Haddad passou a ser visto, também, como a única voz a contrariar Lula, em batalhas que ora ganha, ora perde. Com isso, tem tido o esforço reconhecido entre empresários e banqueiros. A avaliação predominante entre atores econômicos ouvidos é a de que Haddad está em um ambiente político difícil, pressionado pelo Congresso e pelas diferentes correntes do PT que puxam o governo para a esquerda, mas tem persistido em pautas importantes, como o desenho de um arcabouço fiscal.
Abertura ao diálogo
Também tem ficado de lado a percepção de que Haddad assume postura dogmática. Parte da resistência de integrantes do mercado vinha do que consideram um ar “professoral” do ministro. Na prática, no entanto, os que passaram a negociar com Haddad dizem que ele tem se mostrado aberto ao diálogo, curioso sobre os diferentes pontos de vista e que admite mudar de ideia.

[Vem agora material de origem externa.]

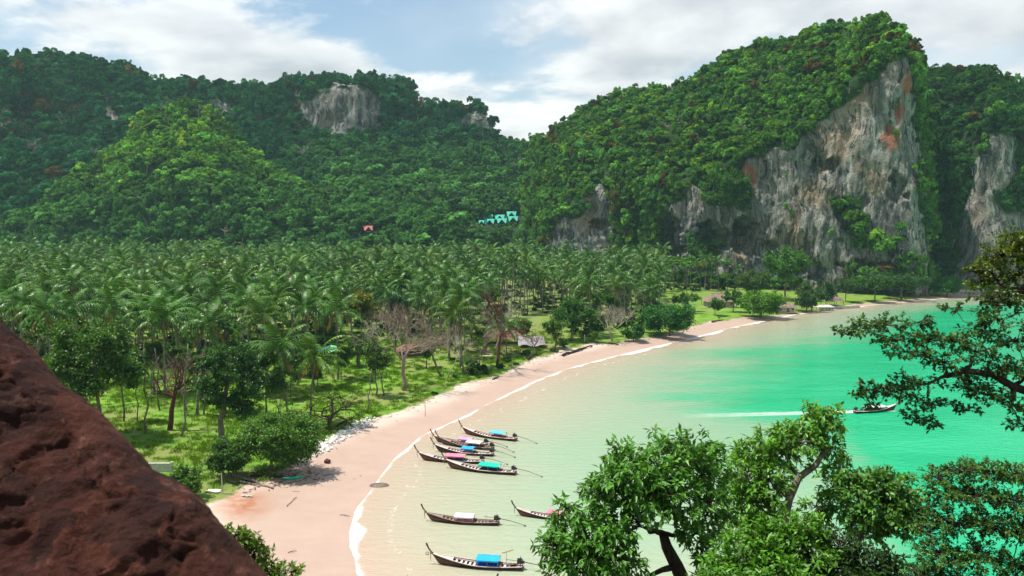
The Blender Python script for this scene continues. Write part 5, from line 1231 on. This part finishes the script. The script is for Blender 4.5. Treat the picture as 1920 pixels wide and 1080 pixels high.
# ------------------------------------------------------------------ huts, houses and beach things
M_thatch = paint('grey_thatch', (.26, .19, .145), .95, .35, 1.5, .1, .05); M_thatchr = paint('reddish_thatch', (.21, .115, .085), .95, .4, 1.5, .1, .05)
M_wood = paint('weathered_planks', (.20, .13, .09), .9, .3, 3, .1, .02); M_woodp = paint('pale_planks', (.52, .44, .35), .85, .25, 3, .2, .01)
M_teal = paint('teal_sheet_roof', (.02, .46, .32), .6, .2, .6, .4); M_dark = paint('dark_gable_boards', (.012, .05, .055), .8, .3, .8)
M_redr = paint('red_sheet_roof', (.55, .16, .12), .6, .2, .6); M_white = paint('white_paint', (.78, .75, .70), .6, .1, 2); M_conc = paint('pale_concrete', (.52, .50, .46), .9, .2, 2, .2, .01)
M_glass = paint('dark_window_glass', (.02, .03, .035), .15, .1, 1, .5)
def hip_roof(m, w, d, z0, h_, ridge, over=.5, gab=0.0):
    a, b = w/2+over, d/2+over; m.add([(-a, -b, z0), (a, -b, z0), (a, b, z0), (-a, b, z0), (-ridge/2, 0, z0+h_), (ridge/2, 0, z0+h_)], [(0, 1, 5, 4), (1, 2, 5), (2, 3, 4, 5), (3, 0, 4), (3, 2, 1, 0)])
def hut(label, px, py, w, d, hw, hr, rz, roofm, wallm, open_=False, ridge=.5):
    P = on_ground(px, py); root = thing('thatched_hut', label, 'hut', P, rz); r = MB(); hip_roof(r, w, d, hw, hr, w*ridge, .7); rf_ = r.build('roof', roofm, root)
    lay = MB(); hip_roof(lay, w*.80, d*.80, hw+hr*.24, hr*.80, w*ridge*.9, .55); lay.build('thatch_layer', roofm, rf_)
    cap_ = MB(); cap_.box((0, 0, hw+hr+.05), (w*ridge+.5, .35, .22)); cap_.build('ridge_cap', roofm, rf_)
    for sx in (-1, 0, 1):
        for sy in (-1, 1):
            q = MB(); q.tube([(sx*w/2, sy*d/2, -.2), (sx*w/2, sy*d/2, hw+.1)], .10, 6); q.build('post', M_wood, root)
    q = MB(); q.box((0, 0, .15), (w+.4, d+.4, .3)); q.build('floor', M_woodp, root)
    if not open_:
        q = MB(); q.box((0, .15, hw/2+.15), (w*.93, d*.72, hw-.35)); wl = q.build('wall', wallm, root)
        q = MB(); q.box((w*.12, -d*.36+.10, 1.15), (.95, .10, 1.9)); q.build('door', M_wood, root)
        for sx in (-.30, .36): q = MB(); q.box((sx*w, -d*.36+.11, 1.5), (1.0, .08, .8)); q.build('window', M_glass, root)
    return root
hut('long low hut with sagging red-brown thatch behind the bare trees', 945, 645, 11, 6, 2.0, 2.8, .05, M_thatchr, M_wood, True, .6)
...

Quando um grupo de empresários e advogados viajou a Brasília para discutir o retorno do voto de qualidade do Conselho Administrativo de Recursos Fiscais (CARF), a sensação geral era de que haveria pouca disposição do ministro em revisar sua posição. Primeiro, cogitaram agendar um jantar com Haddad, mas foram avisados de que ele não aceitaria. Ficou acertada uma reunião no Ministério da Fazenda, a qual os presentes acreditavam que duraria 15 minutos. Ao chegar ao encontro, Haddad sentou-se e falou sobre sua conhecida avaliação sobre o Carf – a de que era necessário restaurar o voto de qualidade a favor do fisco e contra o contribuinte.

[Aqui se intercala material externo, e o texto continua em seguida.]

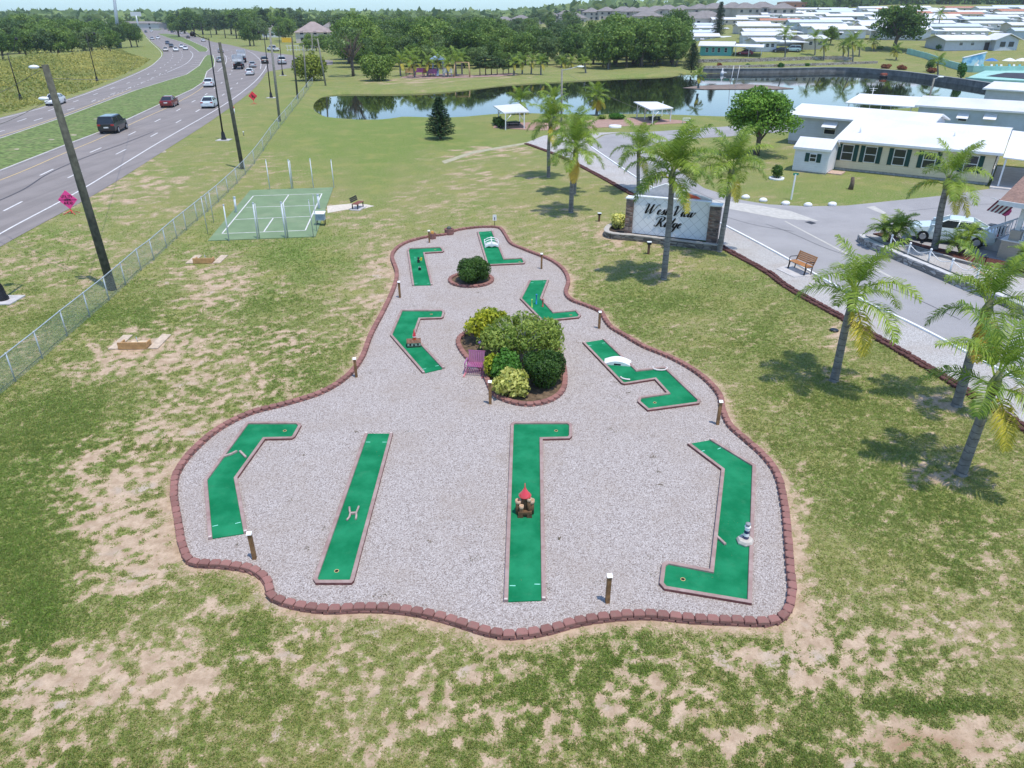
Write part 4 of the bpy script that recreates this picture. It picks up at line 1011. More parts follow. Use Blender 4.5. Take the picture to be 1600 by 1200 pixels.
def diamond(px_c, py_c, bx, by, half, label, m, words):
    p = G(bx, by); q = at(px_c, py_c, p.y)-p; th = thing('roadwork_sign', label, 'sign', p, R(4))
    zc = q.z; f = MB()
    f.add([(0,-.01,zc-half),(half,-.01,zc),(0,-.01,zc+half),(-half,-.01,zc),(0,.01,zc-half),(half,.01,zc),(0,.01,zc+half),(-half,.01,zc)],[(0,1,2,3),(7,6,5,4),(0,4,5,1),(1,5,6,2),(2,6,7,3),(3,7,4,0)]); f.build('panel', m, th)
    f = MB(); f.box((0,.025,zc/2+.05),(.05,.03,zc+.1)); f.build('stand_post', m_fabr, th)
    f = MB(); f.box((0,-.018,zc),(half*1.8,.01,.02)); f.build('brace', m_black, th)
    for a in (0.6,2.5,3.8,5.6): f = MB(); f.tube([(0,0,.25),(.55*math.cos(a),.55*math.sin(a),.01)], .02, 5); f.build('leg', m_fabr, th)
    f = MB()
    for s, z, h in words: block_text(f, s, 0, zc+z, h, -.022, h*.13)
    if words: f.build('lettering', m_black, th)
    else:
        f.box((-.12,-.02,zc+.15),(.16,.008,.16)); f.box((-.05,-.02,zc-.08),(.14,.008,.36), tilt=('Y',.4)); f.box((.1,-.02,zc-.05),(.36,.008,.06), tilt=('Y',.6)); f.box((.2,-.02,zc-.25),(.3,.008,.09)); f.build('worker_symbol', m_black, th)
diamond(108,312,112,334,.68,'bright pink diamond roadwork sign with black lettering on the highway bank',m_fab,[('UTILITY',.14,.17),('WORK',-.08,.15),('AHEAD',-.32,.17)])
diamond(397,150,397,163,.70,'red diamond worker sign on the bank beside the highway bend',m_fabr,[])
# small orange-white marker by second pole
p = G(367,178); th = thing('marker_post', 'short white and orange utility marker beside the wooden pole', 'marker', p); f = MB(); f.cyl((0,0,0),(0,0,.75),.06,n=8); f.build('post', m_wp, th); f = MB(); f.cyl((0,0,.75),(0,0,1.0),.065,n=8); f.build('cap', m_redc, th)
p = G(381,212); th = thing('marker_post', 'small grey utility stub beside the black lamp pad', 'marker', p); f = MB(); f.cyl((0,0,0),(0,0,.4),.05,n=8); f.build('post', m_pwg, th); f = MB(); f.sphere((0,0,.43),.08,8,6); f.build('cap', m_lampw, th)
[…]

“Ministro, entendo seu ponto, mas discordo completamente”, disse um dos presentes. Haddad se dispôs a ouvir e a negociar, em uma reunião que durou quase duas horas, um acordo que fosse aceitável para contribuintes e União.
“A mim, me surpreendeu positivamente. Eu já sabia do bom histórico do Haddad na prefeitura de São Paulo, quando conseguiu reduzir de modo expressivo a dívida do município, abrindo espaço a investimentos. Mas, de todo modo, em meio a visões distintas dentro do governo Lula, está prevalecendo na economia, até este momento, a diretriz dada por ele. E essa diretriz é correta: responsabilidade fiscal intertemporal. Dependerá da execução? Sim. Seria bom apertar a regra no Congresso? Sim. Eu, particularmente, faria um programa fiscal com maior peso pelo lado da despesa, mas isso é minha avaliação”, afirma Felipe Salto, economista-chefe e sócio da Warren Renascença.

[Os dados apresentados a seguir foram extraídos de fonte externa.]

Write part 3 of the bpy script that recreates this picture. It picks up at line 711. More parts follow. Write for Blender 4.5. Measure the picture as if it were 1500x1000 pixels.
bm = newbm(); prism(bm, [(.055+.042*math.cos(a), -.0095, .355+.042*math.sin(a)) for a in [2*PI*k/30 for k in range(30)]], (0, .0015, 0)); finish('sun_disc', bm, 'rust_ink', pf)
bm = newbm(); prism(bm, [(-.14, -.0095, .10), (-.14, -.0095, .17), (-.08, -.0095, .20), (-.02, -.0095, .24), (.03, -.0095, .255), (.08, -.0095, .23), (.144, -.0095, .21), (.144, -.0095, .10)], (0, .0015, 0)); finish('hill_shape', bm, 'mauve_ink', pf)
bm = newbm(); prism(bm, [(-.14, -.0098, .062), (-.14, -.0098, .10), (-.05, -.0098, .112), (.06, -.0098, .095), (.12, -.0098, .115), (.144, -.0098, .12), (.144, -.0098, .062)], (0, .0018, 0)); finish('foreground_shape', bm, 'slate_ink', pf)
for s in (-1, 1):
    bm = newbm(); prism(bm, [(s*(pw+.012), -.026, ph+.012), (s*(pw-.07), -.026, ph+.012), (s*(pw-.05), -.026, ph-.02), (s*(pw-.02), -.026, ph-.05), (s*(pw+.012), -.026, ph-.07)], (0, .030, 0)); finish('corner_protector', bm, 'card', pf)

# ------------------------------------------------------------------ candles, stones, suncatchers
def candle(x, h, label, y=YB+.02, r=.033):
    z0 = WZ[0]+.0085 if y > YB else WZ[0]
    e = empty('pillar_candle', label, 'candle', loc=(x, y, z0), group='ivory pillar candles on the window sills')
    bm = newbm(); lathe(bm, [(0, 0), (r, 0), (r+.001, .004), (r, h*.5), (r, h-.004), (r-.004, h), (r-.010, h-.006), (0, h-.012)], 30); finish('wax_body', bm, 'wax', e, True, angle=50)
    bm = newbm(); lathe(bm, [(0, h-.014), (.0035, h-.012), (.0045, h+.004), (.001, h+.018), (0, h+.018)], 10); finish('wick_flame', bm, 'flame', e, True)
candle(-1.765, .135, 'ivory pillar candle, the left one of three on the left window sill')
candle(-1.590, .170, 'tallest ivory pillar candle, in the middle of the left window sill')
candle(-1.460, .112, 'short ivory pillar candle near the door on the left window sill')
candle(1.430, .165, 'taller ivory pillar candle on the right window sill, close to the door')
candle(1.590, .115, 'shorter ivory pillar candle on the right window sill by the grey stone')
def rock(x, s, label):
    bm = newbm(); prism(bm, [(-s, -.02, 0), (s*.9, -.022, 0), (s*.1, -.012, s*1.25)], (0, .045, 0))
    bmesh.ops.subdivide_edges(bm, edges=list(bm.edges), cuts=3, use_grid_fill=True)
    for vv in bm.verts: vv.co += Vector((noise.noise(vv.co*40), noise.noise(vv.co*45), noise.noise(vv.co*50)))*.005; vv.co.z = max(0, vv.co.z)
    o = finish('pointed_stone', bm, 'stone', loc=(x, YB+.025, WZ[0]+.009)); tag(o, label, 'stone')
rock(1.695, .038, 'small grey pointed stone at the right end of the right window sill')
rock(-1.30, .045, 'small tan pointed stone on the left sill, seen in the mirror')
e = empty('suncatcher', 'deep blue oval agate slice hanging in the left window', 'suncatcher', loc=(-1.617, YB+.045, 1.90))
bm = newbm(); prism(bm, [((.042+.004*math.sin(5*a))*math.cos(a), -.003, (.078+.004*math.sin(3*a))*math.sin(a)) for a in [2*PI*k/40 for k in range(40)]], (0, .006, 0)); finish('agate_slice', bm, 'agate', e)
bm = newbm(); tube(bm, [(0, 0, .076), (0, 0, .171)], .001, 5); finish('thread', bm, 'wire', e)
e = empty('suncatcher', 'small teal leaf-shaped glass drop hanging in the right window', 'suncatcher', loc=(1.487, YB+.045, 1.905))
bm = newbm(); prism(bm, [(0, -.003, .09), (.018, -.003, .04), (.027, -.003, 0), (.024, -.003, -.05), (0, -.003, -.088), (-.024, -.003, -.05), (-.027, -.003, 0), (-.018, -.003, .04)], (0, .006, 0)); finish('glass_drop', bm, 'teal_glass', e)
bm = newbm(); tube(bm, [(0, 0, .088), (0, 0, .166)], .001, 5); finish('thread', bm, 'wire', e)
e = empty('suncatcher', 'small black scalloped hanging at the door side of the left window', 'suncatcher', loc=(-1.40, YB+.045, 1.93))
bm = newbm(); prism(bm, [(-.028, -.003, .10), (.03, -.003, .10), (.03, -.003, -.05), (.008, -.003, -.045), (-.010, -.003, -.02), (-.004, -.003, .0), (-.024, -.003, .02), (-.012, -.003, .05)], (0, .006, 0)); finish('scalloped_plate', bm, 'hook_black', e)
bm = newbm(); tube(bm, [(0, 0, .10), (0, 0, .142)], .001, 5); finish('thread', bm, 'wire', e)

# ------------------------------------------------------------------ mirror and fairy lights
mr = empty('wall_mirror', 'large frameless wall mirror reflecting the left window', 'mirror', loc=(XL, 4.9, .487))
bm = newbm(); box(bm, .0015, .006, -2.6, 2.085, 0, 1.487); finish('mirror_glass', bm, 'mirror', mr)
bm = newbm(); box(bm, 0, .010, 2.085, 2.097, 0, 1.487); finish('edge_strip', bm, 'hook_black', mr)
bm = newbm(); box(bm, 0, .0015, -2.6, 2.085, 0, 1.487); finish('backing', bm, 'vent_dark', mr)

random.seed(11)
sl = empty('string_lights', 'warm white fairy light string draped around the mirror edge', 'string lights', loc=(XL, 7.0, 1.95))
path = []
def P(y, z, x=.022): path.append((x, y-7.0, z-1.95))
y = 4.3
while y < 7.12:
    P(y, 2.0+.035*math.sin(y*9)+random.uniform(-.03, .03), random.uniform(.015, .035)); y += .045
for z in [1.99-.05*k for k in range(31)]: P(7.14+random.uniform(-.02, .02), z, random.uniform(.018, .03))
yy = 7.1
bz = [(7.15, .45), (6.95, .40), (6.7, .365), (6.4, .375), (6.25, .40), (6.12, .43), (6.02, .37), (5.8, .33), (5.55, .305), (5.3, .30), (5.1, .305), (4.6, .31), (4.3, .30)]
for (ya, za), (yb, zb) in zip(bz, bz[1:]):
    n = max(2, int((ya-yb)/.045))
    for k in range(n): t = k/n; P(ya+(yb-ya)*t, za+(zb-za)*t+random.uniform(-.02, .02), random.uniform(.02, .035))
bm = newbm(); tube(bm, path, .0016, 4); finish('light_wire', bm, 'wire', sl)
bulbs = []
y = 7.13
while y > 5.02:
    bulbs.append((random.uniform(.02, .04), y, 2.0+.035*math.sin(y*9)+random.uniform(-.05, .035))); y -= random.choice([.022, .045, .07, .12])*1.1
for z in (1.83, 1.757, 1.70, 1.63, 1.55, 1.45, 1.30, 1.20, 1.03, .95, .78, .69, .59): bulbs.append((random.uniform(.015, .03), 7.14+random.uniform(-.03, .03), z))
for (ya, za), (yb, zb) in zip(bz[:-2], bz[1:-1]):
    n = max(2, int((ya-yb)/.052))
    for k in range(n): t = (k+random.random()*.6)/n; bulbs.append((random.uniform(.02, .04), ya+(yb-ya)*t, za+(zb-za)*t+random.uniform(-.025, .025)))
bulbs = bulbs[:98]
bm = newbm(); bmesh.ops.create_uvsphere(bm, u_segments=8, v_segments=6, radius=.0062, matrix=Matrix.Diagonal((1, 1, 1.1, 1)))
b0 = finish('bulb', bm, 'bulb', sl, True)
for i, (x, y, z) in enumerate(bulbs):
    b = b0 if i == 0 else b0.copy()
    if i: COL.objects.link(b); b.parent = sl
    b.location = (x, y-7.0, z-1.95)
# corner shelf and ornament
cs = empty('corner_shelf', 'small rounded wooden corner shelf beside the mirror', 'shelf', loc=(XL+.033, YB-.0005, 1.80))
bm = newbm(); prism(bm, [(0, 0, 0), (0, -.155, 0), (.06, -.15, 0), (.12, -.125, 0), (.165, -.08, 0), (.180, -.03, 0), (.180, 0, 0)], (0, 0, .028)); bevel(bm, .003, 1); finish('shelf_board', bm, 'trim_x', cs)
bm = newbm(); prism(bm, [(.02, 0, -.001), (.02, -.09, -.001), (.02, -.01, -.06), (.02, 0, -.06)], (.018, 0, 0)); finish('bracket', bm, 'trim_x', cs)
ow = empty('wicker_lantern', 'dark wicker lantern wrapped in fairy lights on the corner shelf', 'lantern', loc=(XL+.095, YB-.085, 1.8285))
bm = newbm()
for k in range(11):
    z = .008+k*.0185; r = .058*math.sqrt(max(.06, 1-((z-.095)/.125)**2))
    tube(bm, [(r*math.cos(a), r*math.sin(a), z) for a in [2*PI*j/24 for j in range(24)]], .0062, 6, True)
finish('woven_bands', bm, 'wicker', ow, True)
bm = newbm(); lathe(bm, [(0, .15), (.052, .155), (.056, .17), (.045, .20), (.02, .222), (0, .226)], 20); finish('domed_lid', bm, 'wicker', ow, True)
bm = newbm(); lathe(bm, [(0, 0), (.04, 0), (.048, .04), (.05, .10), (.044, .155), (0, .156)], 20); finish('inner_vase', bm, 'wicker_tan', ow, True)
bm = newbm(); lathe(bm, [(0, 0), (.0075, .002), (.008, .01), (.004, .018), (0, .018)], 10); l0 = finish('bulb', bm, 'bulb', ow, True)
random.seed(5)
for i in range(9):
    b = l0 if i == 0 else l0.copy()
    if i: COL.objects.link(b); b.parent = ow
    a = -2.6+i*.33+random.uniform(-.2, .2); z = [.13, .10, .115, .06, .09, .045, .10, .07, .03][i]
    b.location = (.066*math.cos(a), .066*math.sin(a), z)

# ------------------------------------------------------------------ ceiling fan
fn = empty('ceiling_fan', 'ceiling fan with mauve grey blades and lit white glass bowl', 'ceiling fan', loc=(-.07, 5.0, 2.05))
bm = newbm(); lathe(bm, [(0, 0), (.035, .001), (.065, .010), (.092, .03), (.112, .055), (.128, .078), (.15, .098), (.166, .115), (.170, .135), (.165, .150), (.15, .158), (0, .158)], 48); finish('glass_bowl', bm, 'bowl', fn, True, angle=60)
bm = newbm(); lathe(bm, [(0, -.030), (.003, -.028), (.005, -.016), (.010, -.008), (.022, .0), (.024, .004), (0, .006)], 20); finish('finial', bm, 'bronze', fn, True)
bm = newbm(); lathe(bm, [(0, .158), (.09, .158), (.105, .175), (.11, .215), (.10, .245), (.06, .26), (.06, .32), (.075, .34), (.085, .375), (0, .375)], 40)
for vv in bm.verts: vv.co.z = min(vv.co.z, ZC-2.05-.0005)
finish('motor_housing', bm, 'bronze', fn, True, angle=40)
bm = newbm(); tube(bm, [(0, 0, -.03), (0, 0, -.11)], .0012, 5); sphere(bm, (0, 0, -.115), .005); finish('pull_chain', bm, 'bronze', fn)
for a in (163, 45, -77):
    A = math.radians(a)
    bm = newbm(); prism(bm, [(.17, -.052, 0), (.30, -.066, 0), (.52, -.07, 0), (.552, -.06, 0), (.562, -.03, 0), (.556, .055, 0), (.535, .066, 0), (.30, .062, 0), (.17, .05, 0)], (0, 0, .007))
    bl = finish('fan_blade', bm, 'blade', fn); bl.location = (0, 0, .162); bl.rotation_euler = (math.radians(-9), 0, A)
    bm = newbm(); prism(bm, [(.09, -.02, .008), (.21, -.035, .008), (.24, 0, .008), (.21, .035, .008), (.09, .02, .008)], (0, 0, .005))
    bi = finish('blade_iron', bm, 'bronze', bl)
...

O economista afirma que o julgamento deve considerar o que foi prometido: “entregaram a reoneração da gasolina; desfizeram uma boa parte da bagunça da Lei Complementar 194, que legou um custo altíssimo aos Estados, inclusive acertando valores bem razoáveis de compensação; e conseguiram apresentar uma proposta boa de regra fiscal, em que pese, a meu ver, demandar aprimoramentos”.
Críticas
A crítica mais comum direcionada ao atual ministro é quanto à negociação com o Congresso. Um sócio de uma corretora de investimentos que preferiu não ser identificado pondera que há sinais de inabilidade por parte da equipe econômica no trato com o Congresso. Ele cita o exemplo da medida provisória sobre paraísos fiscais editada pelo governo no curso da discussão da reforma tributária, o que gerou críticas entre parlamentares.
Outro ponto mais controverso que envolve Haddad é o da discussão sobre a redução da taxa básica de juros, a Selic. Em mais de uma ocasião, o ministro, assim como o presidente Lula, criticou o presidente do BC, Roberto Campos Neto, e as decisões do Comitê de Política Monetária de não cortarem a taxa. Sobre esse tema, um executivo da Faria Lima – que se diz “positivamente surpreso” com o ministro –afirmou que pode não interessar a Haddad, no momento, ser visto como alguém que mantém um relacionamento “construtivo” com o BC quando o próprio presidente da República não ameniza as críticas à autoridade monetária.
“O mercado tem sentimentos dúbios, ao que parece, pois havia uma expectativa grande sobre o que entraria no lugar do antigo teto de gastos”, diz Felipe Salto. “Mas, a julgar pelos indicadores de juros futuros e câmbio, a verdade é que se pode concluir, sim, que a gestão está sendo bem-recebida”, afirma o economista.
Procurado para comentar a avaliação do mercado sobre Haddad, o Ministério da Fazenda não se pronunciou.